No final dos anos 80, o traficante, considerado como "o mais violento" da máfia, comandava a logística da exportação de drogas de São Paulo a Milão. Ele havia sido preso no Uruguai, em setembro de 2017, depois de 23 anos foragido.

Rocco Morabito após ser preso no Uruguai - 04.set.2017 - Divulgação - 04.set.2017 - Divulgação
Rocco Morabito após ser preso no Uruguai, em 2017
Imagem: 04.set.2017 - Divulgação

No início de janeiro de 2017, um membro da máfia, identificado como Gianni, teria organizado o encontro entre Pelle e líderes do PCC em São Paulo. Policiais europeus relataram que ele se apresenta no Brasil como empresário e teria uma loja de toalhas na capital paulista, que seria utilizada como fachada. Ele seria o quinto membro do alto escalão da máfia no estado paulista.

A reportagem não localizou as defesas de Rocco Morabito, que está foragido, e de Gianni, que ainda não foi identificado pela investigação.

1,2 tonelada de cocaína escondido em máquina

Três anos atrás, Patrick Assisi registrou em Ferraz de Vasconcelos uma empresa chamada "Poli Pat 9". A polícia italiana acredita que se trata de uma empresa de fachada, que serviria para lavar dinheiro do PCC.

A empresa havia sido um dos últimos rastros deixado pelos Assisi no país, até que a PF (Polícia Federal) apreendeu, em setembro do ano passado, 1,2 tonelada de cocaína escondida em máquinas rolo-compressoras no Porto de Santos. A droga seria levada para a Costa do Marfim, no continente africano.

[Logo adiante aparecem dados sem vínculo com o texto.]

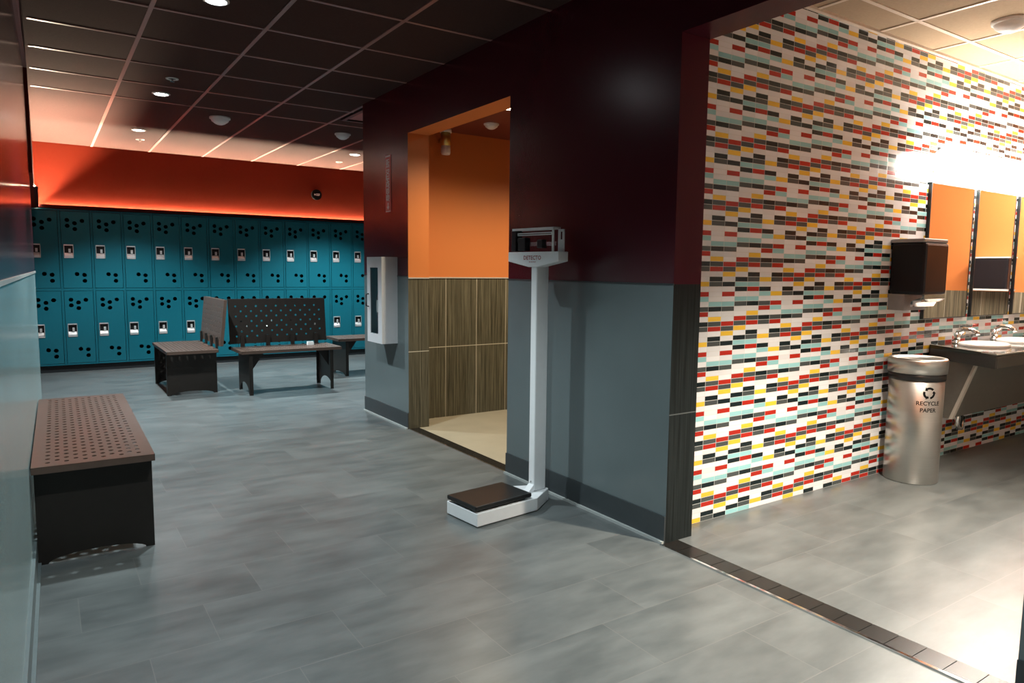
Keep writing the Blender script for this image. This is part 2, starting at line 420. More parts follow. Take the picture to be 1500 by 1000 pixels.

Droga foi encontrada dentro de máquina prestes a ser exportada para África, desde o Porto de Santos - 18.set.2018 - Divulgação/Polícia Federal - 18.set.2018 - Divulgação/Polícia Federal
Droga foi encontrada dentro de máquina prestes a ser exportada para África, desde o Porto de Santos
Imagem: 18.set.2018 - Divulgação/Polícia Federal

Com auxílio de polícias europeias e africanas, a PF conseguiu identificar que essa tonelada era comprada pela 'Ndrangheta. Na Costa do Marfim, o maquinário era levado para uma empresa de construção de fachada. De lá, a droga era levada para a Itália de maneira fracionada.

A PF estima que a cocaína apreendida em Santos foi comprada por cerca de R$ 10 milhões e iria ser revendida na Europa por aproximadamente R$ 1 bilhão. Fiscais europeus apontam que Assisi era o coordenador da ação. Oficialmente, a investigação federal tenta confirmar a suspeita.